# STATED GOAL
Select, from the data, each line where "picture" occurs.

# COLLECTED DATA
▬▬▬▬▬▬
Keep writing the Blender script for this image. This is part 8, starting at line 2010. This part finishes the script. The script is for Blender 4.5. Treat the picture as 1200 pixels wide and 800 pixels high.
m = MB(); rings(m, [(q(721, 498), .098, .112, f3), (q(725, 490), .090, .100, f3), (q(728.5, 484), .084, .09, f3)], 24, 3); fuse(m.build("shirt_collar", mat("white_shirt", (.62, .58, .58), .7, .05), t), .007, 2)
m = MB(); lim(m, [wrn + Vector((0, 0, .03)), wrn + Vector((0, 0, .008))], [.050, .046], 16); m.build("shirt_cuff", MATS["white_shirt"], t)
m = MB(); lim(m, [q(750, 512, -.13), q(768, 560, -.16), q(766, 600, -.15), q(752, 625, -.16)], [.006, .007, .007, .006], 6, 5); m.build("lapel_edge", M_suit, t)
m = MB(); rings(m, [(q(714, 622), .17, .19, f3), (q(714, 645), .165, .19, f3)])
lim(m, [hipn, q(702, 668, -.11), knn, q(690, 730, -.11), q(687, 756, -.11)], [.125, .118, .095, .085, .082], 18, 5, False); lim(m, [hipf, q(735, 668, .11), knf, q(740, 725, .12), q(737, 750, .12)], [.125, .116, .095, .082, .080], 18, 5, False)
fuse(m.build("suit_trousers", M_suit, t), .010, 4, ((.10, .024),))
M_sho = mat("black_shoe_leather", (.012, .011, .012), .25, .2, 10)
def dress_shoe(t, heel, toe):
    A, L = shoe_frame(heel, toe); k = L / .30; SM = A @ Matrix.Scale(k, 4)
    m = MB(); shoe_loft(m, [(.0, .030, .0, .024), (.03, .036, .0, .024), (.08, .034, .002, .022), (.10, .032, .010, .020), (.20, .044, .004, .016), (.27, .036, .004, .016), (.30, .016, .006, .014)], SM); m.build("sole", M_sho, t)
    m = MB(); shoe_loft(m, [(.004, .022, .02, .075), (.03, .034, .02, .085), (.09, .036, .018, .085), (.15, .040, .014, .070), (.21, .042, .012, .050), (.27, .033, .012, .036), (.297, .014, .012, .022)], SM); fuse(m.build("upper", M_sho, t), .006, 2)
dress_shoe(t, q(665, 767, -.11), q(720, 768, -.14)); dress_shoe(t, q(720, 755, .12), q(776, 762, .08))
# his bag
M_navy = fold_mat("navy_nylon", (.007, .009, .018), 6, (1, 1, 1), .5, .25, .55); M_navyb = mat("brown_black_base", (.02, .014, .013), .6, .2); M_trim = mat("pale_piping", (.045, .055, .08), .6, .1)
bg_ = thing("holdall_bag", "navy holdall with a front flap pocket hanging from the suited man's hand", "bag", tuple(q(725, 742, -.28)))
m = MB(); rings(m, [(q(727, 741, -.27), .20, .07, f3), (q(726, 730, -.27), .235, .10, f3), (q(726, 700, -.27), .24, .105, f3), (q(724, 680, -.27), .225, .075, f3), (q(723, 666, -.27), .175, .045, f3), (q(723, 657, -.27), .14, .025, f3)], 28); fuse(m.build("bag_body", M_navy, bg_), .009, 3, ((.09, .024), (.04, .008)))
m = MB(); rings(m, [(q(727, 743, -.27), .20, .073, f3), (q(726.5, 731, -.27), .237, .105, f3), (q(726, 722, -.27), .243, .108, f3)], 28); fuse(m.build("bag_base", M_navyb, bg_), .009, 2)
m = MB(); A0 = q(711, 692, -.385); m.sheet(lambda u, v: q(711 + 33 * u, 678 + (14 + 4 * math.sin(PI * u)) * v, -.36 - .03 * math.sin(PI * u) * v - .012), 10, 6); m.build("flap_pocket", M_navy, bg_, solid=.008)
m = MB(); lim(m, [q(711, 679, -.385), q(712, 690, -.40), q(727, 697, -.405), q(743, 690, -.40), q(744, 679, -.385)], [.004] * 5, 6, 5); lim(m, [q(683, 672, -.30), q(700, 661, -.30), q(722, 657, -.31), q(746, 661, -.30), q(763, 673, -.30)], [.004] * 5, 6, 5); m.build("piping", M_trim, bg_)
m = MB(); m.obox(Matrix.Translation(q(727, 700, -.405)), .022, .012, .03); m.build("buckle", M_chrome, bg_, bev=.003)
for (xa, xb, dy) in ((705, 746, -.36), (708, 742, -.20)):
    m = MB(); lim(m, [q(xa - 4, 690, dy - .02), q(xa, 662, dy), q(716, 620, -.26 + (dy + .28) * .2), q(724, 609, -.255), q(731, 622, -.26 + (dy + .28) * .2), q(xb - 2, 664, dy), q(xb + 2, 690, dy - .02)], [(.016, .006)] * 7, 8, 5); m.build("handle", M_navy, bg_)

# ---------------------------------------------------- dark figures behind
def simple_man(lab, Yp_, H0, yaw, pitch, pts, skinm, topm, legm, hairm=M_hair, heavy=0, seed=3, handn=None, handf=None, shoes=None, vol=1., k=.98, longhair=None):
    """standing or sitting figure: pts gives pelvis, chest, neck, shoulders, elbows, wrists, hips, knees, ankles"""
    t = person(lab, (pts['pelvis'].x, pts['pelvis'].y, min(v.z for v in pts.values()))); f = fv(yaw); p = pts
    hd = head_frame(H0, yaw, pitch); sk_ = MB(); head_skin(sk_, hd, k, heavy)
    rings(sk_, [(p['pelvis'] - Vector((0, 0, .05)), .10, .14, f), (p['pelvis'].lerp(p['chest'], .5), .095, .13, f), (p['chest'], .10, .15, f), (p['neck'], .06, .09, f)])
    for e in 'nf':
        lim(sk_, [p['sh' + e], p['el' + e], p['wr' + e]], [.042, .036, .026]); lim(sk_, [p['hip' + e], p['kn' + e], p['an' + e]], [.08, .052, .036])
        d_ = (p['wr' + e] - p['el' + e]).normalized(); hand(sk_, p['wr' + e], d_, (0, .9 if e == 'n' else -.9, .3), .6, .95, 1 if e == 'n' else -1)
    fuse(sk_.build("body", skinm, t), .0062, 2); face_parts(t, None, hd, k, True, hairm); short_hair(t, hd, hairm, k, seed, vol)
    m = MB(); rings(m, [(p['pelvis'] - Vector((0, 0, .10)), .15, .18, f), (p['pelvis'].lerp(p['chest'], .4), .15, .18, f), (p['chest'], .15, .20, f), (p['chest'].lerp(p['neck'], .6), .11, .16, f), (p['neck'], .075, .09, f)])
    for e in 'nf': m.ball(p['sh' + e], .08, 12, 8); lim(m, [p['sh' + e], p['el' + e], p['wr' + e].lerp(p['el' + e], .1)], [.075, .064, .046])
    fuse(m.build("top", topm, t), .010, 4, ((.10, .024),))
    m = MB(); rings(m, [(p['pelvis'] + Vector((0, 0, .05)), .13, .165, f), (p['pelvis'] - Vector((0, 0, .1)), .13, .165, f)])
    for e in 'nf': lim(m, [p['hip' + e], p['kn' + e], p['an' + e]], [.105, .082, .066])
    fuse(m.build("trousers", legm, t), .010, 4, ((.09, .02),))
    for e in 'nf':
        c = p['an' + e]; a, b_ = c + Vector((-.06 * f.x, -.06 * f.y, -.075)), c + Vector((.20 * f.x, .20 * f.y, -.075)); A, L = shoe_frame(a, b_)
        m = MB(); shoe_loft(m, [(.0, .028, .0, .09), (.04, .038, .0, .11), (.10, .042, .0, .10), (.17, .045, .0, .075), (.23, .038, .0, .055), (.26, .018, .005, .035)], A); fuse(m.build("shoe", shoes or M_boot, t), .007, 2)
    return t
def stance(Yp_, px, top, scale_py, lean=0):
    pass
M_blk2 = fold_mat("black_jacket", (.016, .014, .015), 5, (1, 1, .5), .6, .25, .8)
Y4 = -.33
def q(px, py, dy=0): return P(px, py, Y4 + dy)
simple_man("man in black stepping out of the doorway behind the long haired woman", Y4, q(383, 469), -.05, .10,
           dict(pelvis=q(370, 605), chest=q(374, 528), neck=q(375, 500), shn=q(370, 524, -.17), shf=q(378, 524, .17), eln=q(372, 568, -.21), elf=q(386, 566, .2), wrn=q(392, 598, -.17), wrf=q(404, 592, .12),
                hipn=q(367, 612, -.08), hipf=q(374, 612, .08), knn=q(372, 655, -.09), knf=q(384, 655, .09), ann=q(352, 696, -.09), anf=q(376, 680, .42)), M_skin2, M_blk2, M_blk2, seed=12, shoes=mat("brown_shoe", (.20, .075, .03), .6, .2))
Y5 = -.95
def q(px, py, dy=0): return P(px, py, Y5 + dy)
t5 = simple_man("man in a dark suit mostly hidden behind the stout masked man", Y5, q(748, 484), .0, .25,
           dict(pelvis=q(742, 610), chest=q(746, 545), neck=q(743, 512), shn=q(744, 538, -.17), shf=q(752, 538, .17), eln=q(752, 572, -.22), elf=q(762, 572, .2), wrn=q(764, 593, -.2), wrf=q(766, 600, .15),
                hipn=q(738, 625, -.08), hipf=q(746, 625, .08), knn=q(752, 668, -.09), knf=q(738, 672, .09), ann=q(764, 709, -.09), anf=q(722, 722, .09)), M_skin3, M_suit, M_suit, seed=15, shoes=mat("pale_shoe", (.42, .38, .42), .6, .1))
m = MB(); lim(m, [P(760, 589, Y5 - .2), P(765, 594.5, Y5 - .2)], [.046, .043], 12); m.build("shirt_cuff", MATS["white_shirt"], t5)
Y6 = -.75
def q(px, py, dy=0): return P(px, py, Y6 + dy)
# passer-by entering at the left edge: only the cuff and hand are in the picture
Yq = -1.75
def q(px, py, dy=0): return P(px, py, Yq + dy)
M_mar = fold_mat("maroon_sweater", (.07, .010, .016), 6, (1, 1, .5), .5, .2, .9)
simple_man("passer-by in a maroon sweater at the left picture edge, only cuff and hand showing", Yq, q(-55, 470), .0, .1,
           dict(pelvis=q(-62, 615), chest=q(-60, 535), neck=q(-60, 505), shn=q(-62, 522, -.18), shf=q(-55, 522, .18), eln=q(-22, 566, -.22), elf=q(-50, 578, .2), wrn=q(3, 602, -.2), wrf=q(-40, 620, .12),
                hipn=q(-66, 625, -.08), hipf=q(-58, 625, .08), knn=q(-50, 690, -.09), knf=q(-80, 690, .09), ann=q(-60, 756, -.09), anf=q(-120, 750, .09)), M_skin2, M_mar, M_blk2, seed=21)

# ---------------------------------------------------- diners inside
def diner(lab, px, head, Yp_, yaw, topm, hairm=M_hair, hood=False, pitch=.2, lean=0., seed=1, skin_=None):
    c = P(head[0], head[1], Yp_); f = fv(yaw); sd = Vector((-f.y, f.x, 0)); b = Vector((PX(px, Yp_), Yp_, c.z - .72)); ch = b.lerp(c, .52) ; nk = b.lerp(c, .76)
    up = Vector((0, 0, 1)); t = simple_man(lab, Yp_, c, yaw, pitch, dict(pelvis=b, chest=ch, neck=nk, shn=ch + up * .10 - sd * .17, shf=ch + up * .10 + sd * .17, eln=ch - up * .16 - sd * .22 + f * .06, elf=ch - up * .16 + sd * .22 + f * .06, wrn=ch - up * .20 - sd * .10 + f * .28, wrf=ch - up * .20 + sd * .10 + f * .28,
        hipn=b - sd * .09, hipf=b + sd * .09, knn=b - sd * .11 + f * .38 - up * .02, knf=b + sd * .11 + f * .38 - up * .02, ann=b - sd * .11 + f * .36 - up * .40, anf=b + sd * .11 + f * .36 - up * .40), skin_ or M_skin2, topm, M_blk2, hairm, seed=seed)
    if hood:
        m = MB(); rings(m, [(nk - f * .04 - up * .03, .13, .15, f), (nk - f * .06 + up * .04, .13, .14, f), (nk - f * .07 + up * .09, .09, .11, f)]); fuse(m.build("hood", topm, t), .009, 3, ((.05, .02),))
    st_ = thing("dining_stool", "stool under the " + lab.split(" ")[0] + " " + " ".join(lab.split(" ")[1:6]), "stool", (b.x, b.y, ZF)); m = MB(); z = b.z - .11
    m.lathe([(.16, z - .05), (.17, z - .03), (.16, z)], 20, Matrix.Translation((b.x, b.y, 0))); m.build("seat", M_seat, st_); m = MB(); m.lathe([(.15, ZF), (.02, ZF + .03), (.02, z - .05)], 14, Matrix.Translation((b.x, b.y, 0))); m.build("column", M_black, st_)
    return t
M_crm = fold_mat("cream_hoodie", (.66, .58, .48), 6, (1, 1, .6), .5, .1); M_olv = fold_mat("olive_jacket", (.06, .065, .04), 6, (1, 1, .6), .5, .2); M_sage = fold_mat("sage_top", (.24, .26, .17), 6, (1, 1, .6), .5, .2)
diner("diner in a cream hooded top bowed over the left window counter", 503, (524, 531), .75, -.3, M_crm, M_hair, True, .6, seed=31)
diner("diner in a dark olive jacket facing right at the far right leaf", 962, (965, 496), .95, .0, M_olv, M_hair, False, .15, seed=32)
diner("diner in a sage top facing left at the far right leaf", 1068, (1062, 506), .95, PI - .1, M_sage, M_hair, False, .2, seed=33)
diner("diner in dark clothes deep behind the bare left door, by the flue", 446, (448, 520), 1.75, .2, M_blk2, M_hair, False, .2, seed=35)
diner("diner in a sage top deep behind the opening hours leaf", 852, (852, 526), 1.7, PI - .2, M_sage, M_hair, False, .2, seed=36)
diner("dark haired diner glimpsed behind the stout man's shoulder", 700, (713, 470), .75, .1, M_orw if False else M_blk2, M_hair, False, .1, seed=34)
▬▬▬▬▬▬
# RESPONSE TO THE TASK
Keep writing the Blender script for this image. This is part 8, starting at line 2010. This part finishes the script. The script is for Blender 4.5. Treat the picture as 1200 pixels wide and 800 pixels high.
# passer-by entering at the left edge: only the cuff and hand are in the picture
simple_man("passer-by in a maroon sweater at the left picture edge, only cuff and hand showing", Yq, q(-55, 470), .0, .1,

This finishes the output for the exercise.